Installation and Removal

Removal - 4 cylinder models

I can offer what I have tried on the three 2.5's I have - all with previous valve cover leaks...many others have been through this:

  1. Remove the cover (duh).
  2. Insure cover is flat.
  3. Clean both surfaces with an alcohol soaked rag (rubbing - beer won't work)
  4. .
  5. Apply Perma-a-gasket sealer (thinly) to cover and allow to get tacky.
  6. Place gasket on cover and wait until sealer sets so gasket won't move.
  7. Apply sealer to exposed surface of gasket and allow to get tacky.
  8. Carefully place cover into position.
  9. Coat ends of bolts with removable lock-tight and torque to spec (or just before cover deforms - it is important that the bolts are not over-tightened).
  10. FORGET everything you know about RTV...I really have not found one of the off-the-shelf brands to hold up very long, it is very difficult to apply this stuff properly.

On the 2.5, the EGR valve must be removed (13mm U-joint socket) to gain easy access to one of the bolts.

I feel that the cover is VERY pooly designed, the clamps out there sound like a real good idea if you kind find them. I have seen bolts work loose if not "lock-tightened" with the removable formula.

From: Lance Osborne

"No matter what I do, my valve cover leaks oil. I've tried replacing the gasket, using RTV, etc, and they all leak."

I had the same problem on an 87 4-cyl., and no matter what I did, nothing helped (incl. RTV) until I got a cast aluminum valve cover from The Fiero Store. The flange on the flimsy stamped steel cover just gets bent too easily, so you can't apply enough pressure on the gasket, which would be especially important if the sealing surface on the head is poorly machined, like it is on mine.

The bolts aren't supposed to be tightened very tight, but finger tight is a little bit too loose. Screwdriver-tight works for me with the cast aluminum cover but that may be already too much for the steel cover.

From: Jukka Alve

I used a product called "The Right Stuff", to replace the valve cover gasket on my 4-cyl engine. I must say it does a tremendous job. It comes in a small pressure can, which holds just enough to do two valve covers. I reused the metal spacers which were in the original gasket, cleaned all mating surfaces with disc brake cleaner on a rag, applied a thicker bead than the instructions called for, and carefully applied the spec'd torque in a cross pattern.
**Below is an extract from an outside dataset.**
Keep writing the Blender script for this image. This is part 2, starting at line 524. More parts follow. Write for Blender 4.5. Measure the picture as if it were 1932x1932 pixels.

The 4-cyl valve covers are known for being "wet", and this job hasn't wept yet. One note...if you use this stuff, do it right the first time, it's the devil to break it loose once it's on.

From: David Breeze

You can re-use the current bent steel cover if use use a hammer and a block of wood to restraighten it. However you do need to buy some aftermarket items (not sure what they are called) which are available at many auto parts stores. They are simply pieces of thick stamped steel which you put between the bolt head and the rocker cover which allow you to torque the bolts tighter. They spread the tightening force of the bolt over a larger area so that the bolt heads will not try to pull through the cover and bend it. This in conjunction with a little RTV silicone between the gasket and the cover fixed mine several months ago.

From: Daniel S. Spencer

Removal - V6 models

According to the Haynes manual, it is possible to remove the rocker arm covers without removing the plenum/intake manifold. I tried to get the rear (trunk side) off this way, and could not get it with the tools I had available. (I think that with some small sockets and extensions of exactly the right size you might be able to do it). Here's how I did it:

  1. Remove the plenum.
  2. Remove the middle intake manifold.
  3. Now, remove the rocker arm covers.